Every city is unique. More broadly, cities differ widely in their size, wealth, rate of growth, age of building stock, renewable resources, and innumerable other dimensions. McKinsey is at pains to acknowledge this; for every one of the focus areas above, it breaks down the different ways the strategies might apply in different kinds of cities.

It analyzes the right approach for six different kinds of cities:

  • large, middle-income, semi-dense city
  • small, high-income, innovator city
  • large, high-income, dense city
  • low-income megacity
  • middle-income megacity
  • large, low-income, leapfrog city

I won’t go into the details, but there are granular comparisons of different best practices for different cities. Your large, middle-income, semi-dense city, for instance, is going to get most of its reductions from next-generation vehicles and distributed renewables, while your small, high-income, innovator city will get its biggest results from centralized renewables and upgraded HVAC systems.

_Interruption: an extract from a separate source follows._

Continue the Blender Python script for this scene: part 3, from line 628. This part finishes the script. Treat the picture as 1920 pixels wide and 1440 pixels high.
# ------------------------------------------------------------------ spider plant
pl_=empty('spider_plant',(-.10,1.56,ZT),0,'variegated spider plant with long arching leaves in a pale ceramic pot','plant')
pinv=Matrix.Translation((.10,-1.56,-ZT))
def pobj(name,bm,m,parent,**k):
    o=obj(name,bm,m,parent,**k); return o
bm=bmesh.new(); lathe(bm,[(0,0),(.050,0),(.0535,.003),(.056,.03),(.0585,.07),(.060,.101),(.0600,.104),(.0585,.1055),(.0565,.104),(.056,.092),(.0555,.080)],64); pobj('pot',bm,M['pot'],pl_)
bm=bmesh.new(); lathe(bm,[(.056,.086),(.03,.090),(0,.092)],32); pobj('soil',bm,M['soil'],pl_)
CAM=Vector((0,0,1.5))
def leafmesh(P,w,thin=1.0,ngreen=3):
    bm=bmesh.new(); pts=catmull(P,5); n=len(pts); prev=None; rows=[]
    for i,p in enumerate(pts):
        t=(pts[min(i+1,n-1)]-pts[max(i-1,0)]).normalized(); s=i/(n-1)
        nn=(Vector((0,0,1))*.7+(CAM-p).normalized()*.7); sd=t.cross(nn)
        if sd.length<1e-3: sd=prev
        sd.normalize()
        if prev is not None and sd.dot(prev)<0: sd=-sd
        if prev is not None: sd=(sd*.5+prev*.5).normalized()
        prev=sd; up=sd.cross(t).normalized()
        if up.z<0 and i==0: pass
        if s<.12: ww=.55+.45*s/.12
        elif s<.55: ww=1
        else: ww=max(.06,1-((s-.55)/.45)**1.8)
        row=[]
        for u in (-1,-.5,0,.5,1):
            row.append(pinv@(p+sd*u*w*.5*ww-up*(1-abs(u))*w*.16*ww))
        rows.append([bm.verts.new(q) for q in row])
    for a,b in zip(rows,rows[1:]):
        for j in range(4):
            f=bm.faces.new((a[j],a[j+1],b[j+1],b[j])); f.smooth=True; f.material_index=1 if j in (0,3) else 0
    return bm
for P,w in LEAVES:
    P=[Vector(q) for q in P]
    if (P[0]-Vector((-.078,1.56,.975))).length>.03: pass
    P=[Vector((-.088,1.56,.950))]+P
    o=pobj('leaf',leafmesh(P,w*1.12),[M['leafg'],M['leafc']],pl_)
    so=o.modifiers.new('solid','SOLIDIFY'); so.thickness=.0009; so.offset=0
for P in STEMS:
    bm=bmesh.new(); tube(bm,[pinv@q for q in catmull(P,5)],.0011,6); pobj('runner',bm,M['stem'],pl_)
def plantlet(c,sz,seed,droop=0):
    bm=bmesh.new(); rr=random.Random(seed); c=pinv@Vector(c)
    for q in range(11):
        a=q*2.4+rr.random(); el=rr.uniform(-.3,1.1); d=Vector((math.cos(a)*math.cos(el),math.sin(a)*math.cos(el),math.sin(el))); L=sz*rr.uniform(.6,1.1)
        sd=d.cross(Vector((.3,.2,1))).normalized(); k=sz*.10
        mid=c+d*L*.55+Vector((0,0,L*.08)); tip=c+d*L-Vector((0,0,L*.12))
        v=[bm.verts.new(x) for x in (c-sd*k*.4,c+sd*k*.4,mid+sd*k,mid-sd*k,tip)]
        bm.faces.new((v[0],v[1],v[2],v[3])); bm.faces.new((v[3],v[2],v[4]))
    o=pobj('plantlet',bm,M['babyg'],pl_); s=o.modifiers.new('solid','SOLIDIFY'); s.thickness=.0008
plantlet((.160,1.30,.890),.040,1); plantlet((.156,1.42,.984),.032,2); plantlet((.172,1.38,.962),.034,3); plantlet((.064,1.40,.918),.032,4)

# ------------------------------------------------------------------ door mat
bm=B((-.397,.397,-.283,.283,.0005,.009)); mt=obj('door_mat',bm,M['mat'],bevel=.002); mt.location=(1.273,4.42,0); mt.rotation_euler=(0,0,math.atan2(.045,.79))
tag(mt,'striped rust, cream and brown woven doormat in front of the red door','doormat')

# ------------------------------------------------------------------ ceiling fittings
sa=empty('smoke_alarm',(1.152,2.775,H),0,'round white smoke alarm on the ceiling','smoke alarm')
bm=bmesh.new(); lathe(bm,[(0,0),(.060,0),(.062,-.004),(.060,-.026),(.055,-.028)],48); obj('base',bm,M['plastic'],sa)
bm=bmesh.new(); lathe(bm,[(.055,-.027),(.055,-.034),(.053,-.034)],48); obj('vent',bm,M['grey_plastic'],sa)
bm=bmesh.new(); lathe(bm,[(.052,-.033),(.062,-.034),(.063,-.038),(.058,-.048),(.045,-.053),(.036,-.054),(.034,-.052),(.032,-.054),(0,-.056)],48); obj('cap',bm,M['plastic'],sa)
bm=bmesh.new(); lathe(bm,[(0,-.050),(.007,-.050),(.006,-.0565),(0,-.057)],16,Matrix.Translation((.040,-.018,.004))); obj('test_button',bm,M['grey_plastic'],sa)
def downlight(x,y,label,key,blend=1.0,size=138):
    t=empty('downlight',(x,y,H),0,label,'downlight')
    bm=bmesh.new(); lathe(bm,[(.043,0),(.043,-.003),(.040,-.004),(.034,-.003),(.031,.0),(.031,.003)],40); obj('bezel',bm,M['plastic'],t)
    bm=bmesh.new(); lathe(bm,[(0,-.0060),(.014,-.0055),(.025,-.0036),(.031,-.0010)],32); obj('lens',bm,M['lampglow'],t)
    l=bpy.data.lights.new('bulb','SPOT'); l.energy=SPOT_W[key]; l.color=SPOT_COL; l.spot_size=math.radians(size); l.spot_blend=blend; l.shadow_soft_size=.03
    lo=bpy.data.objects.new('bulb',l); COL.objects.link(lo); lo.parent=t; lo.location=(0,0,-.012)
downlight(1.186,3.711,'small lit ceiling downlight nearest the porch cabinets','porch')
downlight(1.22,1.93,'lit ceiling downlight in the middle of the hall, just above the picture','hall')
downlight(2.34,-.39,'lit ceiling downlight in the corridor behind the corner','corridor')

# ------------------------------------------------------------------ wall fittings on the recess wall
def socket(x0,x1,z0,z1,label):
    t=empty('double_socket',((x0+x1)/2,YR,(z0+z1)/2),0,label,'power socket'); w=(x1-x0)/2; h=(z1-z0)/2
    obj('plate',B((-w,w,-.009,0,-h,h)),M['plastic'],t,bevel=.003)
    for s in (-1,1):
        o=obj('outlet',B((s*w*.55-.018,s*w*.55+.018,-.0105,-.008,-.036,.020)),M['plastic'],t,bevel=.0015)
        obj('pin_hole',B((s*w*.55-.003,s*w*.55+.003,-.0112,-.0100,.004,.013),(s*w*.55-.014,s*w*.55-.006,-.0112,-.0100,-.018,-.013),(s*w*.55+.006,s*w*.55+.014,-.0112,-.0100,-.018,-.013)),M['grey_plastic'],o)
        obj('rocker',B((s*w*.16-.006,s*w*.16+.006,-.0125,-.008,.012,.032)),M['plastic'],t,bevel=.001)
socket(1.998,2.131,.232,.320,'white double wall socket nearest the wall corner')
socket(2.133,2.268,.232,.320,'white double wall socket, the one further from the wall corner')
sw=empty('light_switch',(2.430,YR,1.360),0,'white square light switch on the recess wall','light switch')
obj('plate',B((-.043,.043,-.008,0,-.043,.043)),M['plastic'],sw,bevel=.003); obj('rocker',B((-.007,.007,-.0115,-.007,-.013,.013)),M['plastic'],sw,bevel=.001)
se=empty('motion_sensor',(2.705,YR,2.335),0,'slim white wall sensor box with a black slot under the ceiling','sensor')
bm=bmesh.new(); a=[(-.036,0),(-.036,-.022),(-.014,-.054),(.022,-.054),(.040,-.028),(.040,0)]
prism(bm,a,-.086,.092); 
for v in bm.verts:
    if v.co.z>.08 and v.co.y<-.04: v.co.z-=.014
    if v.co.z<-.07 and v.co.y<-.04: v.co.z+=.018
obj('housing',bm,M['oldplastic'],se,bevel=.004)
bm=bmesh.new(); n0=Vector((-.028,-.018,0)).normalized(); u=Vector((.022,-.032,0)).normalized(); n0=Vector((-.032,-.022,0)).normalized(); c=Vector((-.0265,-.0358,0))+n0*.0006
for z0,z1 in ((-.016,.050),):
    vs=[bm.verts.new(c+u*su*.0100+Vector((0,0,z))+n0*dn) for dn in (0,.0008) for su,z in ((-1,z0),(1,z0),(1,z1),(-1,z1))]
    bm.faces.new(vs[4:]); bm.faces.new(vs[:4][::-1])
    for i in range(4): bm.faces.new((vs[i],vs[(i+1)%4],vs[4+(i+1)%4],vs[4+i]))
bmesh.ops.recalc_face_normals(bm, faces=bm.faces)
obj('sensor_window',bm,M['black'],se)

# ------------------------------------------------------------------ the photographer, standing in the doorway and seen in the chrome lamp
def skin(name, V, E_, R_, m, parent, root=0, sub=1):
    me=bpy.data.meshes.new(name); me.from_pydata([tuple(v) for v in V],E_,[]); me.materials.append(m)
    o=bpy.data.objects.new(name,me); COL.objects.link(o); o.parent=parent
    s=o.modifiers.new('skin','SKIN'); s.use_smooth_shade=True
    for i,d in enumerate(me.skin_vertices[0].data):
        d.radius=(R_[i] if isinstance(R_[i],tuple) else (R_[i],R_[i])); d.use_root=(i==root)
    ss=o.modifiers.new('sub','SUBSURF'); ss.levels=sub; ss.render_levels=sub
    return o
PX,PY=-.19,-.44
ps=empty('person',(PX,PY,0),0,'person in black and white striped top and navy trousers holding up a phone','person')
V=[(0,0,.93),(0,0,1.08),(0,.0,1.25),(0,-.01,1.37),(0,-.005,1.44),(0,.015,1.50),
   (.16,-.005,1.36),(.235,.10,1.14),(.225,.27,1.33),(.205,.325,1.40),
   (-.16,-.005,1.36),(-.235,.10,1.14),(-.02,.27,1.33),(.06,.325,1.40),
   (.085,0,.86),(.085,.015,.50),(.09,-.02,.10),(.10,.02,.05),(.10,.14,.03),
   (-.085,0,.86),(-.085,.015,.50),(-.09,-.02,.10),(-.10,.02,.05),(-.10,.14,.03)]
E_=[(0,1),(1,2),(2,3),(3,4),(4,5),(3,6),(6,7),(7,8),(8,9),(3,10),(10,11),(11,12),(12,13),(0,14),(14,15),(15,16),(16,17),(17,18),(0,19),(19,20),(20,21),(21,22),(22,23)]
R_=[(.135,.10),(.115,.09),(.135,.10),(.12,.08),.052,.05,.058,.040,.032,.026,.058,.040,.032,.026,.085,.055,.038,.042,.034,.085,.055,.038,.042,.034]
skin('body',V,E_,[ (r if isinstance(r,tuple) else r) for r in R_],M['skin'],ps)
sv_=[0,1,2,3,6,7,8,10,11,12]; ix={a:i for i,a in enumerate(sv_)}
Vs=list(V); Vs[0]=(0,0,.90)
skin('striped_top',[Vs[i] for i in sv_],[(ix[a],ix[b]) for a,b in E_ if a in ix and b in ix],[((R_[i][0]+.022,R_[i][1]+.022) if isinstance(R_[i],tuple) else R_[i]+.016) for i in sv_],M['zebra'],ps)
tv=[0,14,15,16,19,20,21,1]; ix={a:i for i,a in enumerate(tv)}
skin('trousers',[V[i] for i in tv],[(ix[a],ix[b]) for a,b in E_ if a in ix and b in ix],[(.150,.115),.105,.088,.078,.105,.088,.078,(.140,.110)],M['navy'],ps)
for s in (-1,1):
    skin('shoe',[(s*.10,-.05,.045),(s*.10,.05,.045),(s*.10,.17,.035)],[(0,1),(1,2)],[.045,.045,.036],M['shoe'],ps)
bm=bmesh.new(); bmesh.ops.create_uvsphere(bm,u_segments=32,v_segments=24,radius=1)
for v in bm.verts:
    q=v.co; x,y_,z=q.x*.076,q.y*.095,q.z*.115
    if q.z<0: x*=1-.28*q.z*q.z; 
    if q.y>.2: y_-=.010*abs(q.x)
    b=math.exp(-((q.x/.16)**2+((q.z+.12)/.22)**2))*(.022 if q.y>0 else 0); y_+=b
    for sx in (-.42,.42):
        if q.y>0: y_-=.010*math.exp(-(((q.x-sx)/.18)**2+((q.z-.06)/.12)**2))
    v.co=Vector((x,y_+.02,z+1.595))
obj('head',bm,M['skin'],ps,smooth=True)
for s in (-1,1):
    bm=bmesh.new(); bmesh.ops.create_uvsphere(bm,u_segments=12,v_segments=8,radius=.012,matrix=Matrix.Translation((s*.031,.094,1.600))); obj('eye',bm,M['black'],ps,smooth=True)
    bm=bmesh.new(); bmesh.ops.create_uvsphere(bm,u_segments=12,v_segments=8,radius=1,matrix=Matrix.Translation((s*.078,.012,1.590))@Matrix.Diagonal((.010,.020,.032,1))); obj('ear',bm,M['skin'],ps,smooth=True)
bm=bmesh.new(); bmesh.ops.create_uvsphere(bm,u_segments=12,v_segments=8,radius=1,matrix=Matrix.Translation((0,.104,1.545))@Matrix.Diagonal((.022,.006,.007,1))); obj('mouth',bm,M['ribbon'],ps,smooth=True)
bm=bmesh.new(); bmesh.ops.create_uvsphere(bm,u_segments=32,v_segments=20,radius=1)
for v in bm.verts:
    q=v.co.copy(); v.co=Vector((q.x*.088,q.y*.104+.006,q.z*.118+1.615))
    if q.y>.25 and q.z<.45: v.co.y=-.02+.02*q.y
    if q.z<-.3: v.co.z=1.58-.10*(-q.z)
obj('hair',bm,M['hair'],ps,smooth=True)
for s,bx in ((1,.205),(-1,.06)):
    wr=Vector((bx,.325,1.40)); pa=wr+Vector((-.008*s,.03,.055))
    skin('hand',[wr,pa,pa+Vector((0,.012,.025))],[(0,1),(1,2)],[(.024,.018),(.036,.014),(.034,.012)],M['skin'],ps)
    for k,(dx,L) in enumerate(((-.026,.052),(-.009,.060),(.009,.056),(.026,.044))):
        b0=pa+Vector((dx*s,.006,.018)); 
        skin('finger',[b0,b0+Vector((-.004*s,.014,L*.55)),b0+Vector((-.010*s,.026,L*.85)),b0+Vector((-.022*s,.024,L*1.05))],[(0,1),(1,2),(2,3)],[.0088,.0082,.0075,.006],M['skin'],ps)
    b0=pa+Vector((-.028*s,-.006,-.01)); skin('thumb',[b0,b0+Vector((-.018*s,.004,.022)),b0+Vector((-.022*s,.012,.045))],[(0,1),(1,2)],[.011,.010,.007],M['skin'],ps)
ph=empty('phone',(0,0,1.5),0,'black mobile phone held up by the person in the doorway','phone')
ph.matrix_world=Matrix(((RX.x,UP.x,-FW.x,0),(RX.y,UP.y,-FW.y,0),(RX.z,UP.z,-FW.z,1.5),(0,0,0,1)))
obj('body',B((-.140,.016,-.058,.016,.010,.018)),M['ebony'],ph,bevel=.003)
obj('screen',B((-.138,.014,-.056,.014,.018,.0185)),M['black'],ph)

For a city nerd, it’s an easy way to lose a few hours. But the level of detail and granularity serves to highlight why the subnational route to carbon reductions is so fraught and difficult.

National governments have big levers; simple actions can move lots of emissions. For cities — even cities that focus on these 12 key areas, like McKinsey recommends — it is a matter of bricolage. It means pushing scores of policies and reforms all at once, working with (or sometimes against) state governments, business interests, utilities, residents, and nonprofit groups, often simultaneously.

Cities will need not only new policies but new procurement strategies, financing instruments, means of gathering and sharing information, and ways of engaging the public.

That’s a lot of change, a lot of reform, a lot of collaborating and bargaining and fighting, in a lot of places, all at once — and it all has to go right to achieve these massive targets.

Pledges (America’s Pledge!) and declarations (We Are Still In!) can help reduce the uncertainty in all this and help to reassure city leaders that they are not alone, that others are fighting the same fight, that there’s mutual support available.

And maybe this grassroots, ground-up route really is the only way to get to serious climate action.

But because it is so distributed, subject to so many countervailing social and economic forces, it is just wildly difficult to predict how it will go. Believing in it as city leaders seem to — believing not only in their own efficacy but in the efficacy of distributed, networked, loosely coordinated action to rival national and international action — is ultimately a leap of faith.

But I suppose faith is all we’ve got these days.